According to this page, when several threads issue [a], [b], [a, b,
c], [a], [d], you combine this requests into the one, [a, b, c, d].
Alright, suppose you got the reply, [c, d].  How do you know what to
reply to each thread?  You have to compare keys in client side to know
what results you have got.  But if the reply was [nil, nil, c, d],
you'll have to compare only numbers: first goes to t1, t3, t4, second
goes to t2. t3, etc.

In the binary protocol, you do only use numbers (keys aren't returned). In the text protocol, you do string compares on the results. In both cases I use a hash table. If it ever bubbles up in my profiler, I might try to make it more efficient, but in the meantime, it doesn't seem to matter much.

What matters is _overall_ throughput, not solely server performance.
If you optimize the server at the cost of additional work on all
clients, it's not good.

If you optimize the server at the cost of additional work on the clients, you're optimizing the more centralized resource at the cost of the less centralized resource. The server absolutely has to be the most optimal part of the whole thing for this very reason.

That's not to say the optimization of other components should be ignored, but I have not found any dissatisfaction in my ability to optimize things with the existing protocol.

        In the text protocol, a get with several keys only returns hits and
an end marker.  The idea is that if you're issuing that request,
you're probably going to return some kind of dictionary structure to
something.

This "probably" comes from no where, and is a bad assumption for the
generic design.  Client might not need to have the dictionary, and
currently it is forced to have it.

Does any client out there do a multi-get for a series of keys and not return values mapped to those keys?

        Ah, well in the general case, there's no processing to do for not
found keys.

As follows from your page, t1 that has requested [a] would have to
wait until [d] is processed, while it could continue once [nil] for
[a] has been returned.

On the page you should also describe the drawbacks of single
I/O-thread approach: that threads effectively block each other.  For
instance, high-priority t5 asking for small data for [d] would be
blocked by low-priority t1 asking for large data for [a].

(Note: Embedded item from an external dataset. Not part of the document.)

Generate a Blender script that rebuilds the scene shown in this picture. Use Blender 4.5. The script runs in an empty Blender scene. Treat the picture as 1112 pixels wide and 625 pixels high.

I don't see that as a drawback. If you actually had different priorities for different request types and determined that you were actually running into a blocking condition as such that caused a latency problem, you could just use different client instances and it'd go away immediately. Alternatively, if anyone cared, I could implement a priority concept for requests.

It had been suggested that I allow multiple connections per destination per client to reduce latency. I experimented with a branch doing that, but I wasn't able to measure a difference (I think you need more computers than I have available for such a test).

Whichever way you look at it, it's only a drawback to the single IO thread approach if you can demonstrate that my IO thread is somehow limiting the throughput.

It seems like memcached has historically been single threaded for most installations, and as far as I can tell, when it's multithreaded it's not because one thread can't keep IO buffers full.